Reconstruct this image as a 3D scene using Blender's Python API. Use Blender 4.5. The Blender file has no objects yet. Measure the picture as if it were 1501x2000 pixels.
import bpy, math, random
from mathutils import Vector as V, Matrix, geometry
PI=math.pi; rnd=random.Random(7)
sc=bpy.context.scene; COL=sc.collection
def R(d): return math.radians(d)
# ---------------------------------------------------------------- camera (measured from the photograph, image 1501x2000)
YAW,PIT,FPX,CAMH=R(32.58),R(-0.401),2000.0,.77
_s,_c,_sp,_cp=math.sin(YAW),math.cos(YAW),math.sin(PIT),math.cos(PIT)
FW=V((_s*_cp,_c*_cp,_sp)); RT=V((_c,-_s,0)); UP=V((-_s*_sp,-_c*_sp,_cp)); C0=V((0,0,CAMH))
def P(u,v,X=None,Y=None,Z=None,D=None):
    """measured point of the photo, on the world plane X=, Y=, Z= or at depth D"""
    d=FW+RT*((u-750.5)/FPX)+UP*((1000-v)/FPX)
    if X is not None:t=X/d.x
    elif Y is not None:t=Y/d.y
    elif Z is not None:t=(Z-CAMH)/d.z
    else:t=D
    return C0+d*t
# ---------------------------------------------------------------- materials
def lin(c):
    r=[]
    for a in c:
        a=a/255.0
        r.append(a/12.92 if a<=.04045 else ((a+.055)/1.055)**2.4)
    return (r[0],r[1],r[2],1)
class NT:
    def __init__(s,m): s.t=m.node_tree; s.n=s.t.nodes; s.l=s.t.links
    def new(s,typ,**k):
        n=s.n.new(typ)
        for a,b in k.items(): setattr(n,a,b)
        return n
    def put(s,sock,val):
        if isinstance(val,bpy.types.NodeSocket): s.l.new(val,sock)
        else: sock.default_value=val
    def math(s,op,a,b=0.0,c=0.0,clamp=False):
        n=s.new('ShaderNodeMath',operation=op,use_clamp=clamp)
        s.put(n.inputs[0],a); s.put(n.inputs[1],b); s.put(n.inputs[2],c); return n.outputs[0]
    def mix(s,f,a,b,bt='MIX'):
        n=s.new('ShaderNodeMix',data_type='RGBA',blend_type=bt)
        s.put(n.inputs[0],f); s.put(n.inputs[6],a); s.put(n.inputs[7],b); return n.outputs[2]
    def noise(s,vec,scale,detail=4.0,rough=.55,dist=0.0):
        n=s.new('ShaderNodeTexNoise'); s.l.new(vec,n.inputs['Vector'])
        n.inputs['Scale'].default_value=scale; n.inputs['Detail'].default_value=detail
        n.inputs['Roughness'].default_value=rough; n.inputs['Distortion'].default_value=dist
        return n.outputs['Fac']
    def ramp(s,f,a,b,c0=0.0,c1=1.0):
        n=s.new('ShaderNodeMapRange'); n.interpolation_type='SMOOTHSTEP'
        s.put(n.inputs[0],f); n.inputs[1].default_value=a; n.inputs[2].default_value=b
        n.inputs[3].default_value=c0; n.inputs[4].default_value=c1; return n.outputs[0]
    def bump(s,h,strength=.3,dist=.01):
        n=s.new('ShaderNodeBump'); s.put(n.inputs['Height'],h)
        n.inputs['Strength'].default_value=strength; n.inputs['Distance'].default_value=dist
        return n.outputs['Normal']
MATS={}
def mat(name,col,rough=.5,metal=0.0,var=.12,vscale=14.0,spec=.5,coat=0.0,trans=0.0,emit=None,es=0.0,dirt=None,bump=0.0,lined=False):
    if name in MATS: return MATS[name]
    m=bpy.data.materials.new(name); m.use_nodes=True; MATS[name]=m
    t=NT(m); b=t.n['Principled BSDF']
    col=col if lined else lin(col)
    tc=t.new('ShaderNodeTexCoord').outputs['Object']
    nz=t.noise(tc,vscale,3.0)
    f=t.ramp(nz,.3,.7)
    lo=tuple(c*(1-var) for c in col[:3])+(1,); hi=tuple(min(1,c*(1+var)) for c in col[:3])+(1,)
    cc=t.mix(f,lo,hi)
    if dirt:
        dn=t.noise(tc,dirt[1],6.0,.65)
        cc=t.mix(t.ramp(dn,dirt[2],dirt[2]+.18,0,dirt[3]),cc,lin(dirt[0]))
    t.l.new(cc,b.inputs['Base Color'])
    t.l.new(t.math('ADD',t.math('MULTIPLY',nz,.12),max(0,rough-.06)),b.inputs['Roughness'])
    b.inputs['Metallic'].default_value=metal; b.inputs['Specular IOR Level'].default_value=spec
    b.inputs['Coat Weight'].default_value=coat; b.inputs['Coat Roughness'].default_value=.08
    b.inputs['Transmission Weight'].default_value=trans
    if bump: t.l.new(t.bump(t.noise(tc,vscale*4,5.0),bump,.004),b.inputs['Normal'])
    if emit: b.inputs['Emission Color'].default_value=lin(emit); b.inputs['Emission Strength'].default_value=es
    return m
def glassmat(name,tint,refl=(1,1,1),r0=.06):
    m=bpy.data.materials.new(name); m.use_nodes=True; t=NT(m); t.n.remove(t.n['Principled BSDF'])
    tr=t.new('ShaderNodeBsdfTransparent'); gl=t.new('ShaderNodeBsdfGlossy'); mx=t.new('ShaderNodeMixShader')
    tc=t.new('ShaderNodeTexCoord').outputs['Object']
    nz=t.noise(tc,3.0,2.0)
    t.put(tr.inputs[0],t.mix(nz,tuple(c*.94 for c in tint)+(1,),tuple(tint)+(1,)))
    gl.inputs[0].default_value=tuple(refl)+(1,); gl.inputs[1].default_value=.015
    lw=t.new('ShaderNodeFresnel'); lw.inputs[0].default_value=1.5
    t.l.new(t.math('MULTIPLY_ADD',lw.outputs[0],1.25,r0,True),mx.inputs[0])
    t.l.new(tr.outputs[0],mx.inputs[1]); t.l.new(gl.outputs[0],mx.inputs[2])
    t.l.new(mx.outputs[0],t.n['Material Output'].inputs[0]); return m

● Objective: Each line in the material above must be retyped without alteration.

● Exercise solution:
Reconstruct this image as a 3D scene using Blender's Python API. Use Blender 4.5. The Blender file has no objects yet. Measure the picture as if it were 1501x2000 pixels.
import bpy, math, random
from mathutils import Vector as V, Matrix, geometry
PI=math.pi; rnd=random.Random(7)
sc=bpy.context.scene; COL=sc.collection
def R(d): return math.radians(d)
# ---------------------------------------------------------------- camera (measured from the photograph, image 1501x2000)
YAW,PIT,FPX,CAMH=R(32.58),R(-0.401),2000.0,.77
_s,_c,_sp,_cp=math.sin(YAW),math.cos(YAW),math.sin(PIT),math.cos(PIT)
FW=V((_s*_cp,_c*_cp,_sp)); RT=V((_c,-_s,0)); UP=V((-_s*_sp,-_c*_sp,_cp)); C0=V((0,0,CAMH))
def P(u,v,X=None,Y=None,Z=None,D=None):
    """measured point of the photo, on the world plane X=, Y=, Z= or at depth D"""
    d=FW+RT*((u-750.5)/FPX)+UP*((1000-v)/FPX)
    if X is not None:t=X/d.x
    elif Y is not None:t=Y/d.y
    elif Z is not None:t=(Z-CAMH)/d.z
    else:t=D
    return C0+d*t
# ---------------------------------------------------------------- materials
def lin(c):
    r=[]
    for a in c:
        a=a/255.0
        r.append(a/12.92 if a<=.04045 else ((a+.055)/1.055)**2.4)
    return (r[0],r[1],r[2],1)
class NT:
    def __init__(s,m): s.t=m.node_tree; s.n=s.t.nodes; s.l=s.t.links
    def new(s,typ,**k):
        n=s.n.new(typ)
        for a,b in k.items(): setattr(n,a,b)
        return n
    def put(s,sock,val):
        if isinstance(val,bpy.types.NodeSocket): s.l.new(val,sock)
        else: sock.default_value=val
    def math(s,op,a,b=0.0,c=0.0,clamp=False):
        n=s.new('ShaderNodeMath',operation=op,use_clamp=clamp)
        s.put(n.inputs[0],a); s.put(n.inputs[1],b); s.put(n.inputs[2],c); return n.outputs[0]
    def mix(s,f,a,b,bt='MIX'):
        n=s.new('ShaderNodeMix',data_type='RGBA',blend_type=bt)
        s.put(n.inputs[0],f); s.put(n.inputs[6],a); s.put(n.inputs[7],b); return n.outputs[2]
    def noise(s,vec,scale,detail=4.0,rough=.55,dist=0.0):
        n=s.new('ShaderNodeTexNoise'); s.l.new(vec,n.inputs['Vector'])
        n.inputs['Scale'].default_value=scale; n.inputs['Detail'].default_value=detail
        n.inputs['Roughness'].default_value=rough; n.inputs['Distortion'].default_value=dist
        return n.outputs['Fac']
    def ramp(s,f,a,b,c0=0.0,c1=1.0):
        n=s.new('ShaderNodeMapRange'); n.interpolation_type='SMOOTHSTEP'
        s.put(n.inputs[0],f); n.inputs[1].default_value=a; n.inputs[2].default_value=b
        n.inputs[3].default_value=c0; n.inputs[4].default_value=c1; return n.outputs[0]
    def bump(s,h,strength=.3,dist=.01):
        n=s.new('ShaderNodeBump'); s.put(n.inputs['Height'],h)
        n.inputs['Strength'].default_value=strength; n.inputs['Distance'].default_value=dist
        return n.outputs['Normal']
MATS={}
def mat(name,col,rough=.5,metal=0.0,var=.12,vscale=14.0,spec=.5,coat=0.0,trans=0.0,emit=None,es=0.0,dirt=None,bump=0.0,lined=False):
    if name in MATS: return MATS[name]
    m=bpy.data.materials.new(name); m.use_nodes=True; MATS[name]=m
    t=NT(m); b=t.n['Principled BSDF']
    col=col if lined else lin(col)
    tc=t.new('ShaderNodeTexCoord').outputs['Object']
    nz=t.noise(tc,vscale,3.0)
    f=t.ramp(nz,.3,.7)
    lo=tuple(c*(1-var) for c in col[:3])+(1,); hi=tuple(min(1,c*(1+var)) for c in col[:3])+(1,)
    cc=t.mix(f,lo,hi)
    if dirt:
        dn=t.noise(tc,dirt[1],6.0,.65)
        cc=t.mix(t.ramp(dn,dirt[2],dirt[2]+.18,0,dirt[3]),cc,lin(dirt[0]))
    t.l.new(cc,b.inputs['Base Color'])
    t.l.new(t.math('ADD',t.math('MULTIPLY',nz,.12),max(0,rough-.06)),b.inputs['Roughness'])
    b.inputs['Metallic'].default_value=metal; b.inputs['Specular IOR Level'].default_value=spec
    b.inputs['Coat Weight'].default_value=coat; b.inputs['Coat Roughness'].default_value=.08
    b.inputs['Transmission Weight'].default_value=trans
    if bump: t.l.new(t.bump(t.noise(tc,vscale*4,5.0),bump,.004),b.inputs['Normal'])
    if emit: b.inputs['Emission Color'].default_value=lin(emit); b.inputs['Emission Strength'].default_value=es
    return m
def glassmat(name,tint,refl=(1,1,1),r0=.06):
    m=bpy.data.materials.new(name); m.use_nodes=True; t=NT(m); t.n.remove(t.n['Principled BSDF'])
    tr=t.new('ShaderNodeBsdfTransparent'); gl=t.new('ShaderNodeBsdfGlossy'); mx=t.new('ShaderNodeMixShader')
    tc=t.new('ShaderNodeTexCoord').outputs['Object']
    nz=t.noise(tc,3.0,2.0)
    t.put(tr.inputs[0],t.mix(nz,tuple(c*.94 for c in tint)+(1,),tuple(tint)+(1,)))
    gl.inputs[0].default_value=tuple(refl)+(1,); gl.inputs[1].default_value=.015
    lw=t.new('ShaderNodeFresnel'); lw.inputs[0].default_value=1.5
    t.l.new(t.math('MULTIPLY_ADD',lw.outputs[0],1.25,r0,True),mx.inputs[0])
    t.l.new(tr.outputs[0],mx.inputs[1]); t.l.new(gl.outputs[0],mx.inputs[2])
    t.l.new(mx.outputs[0],t.n['Material Output'].inputs[0]); return m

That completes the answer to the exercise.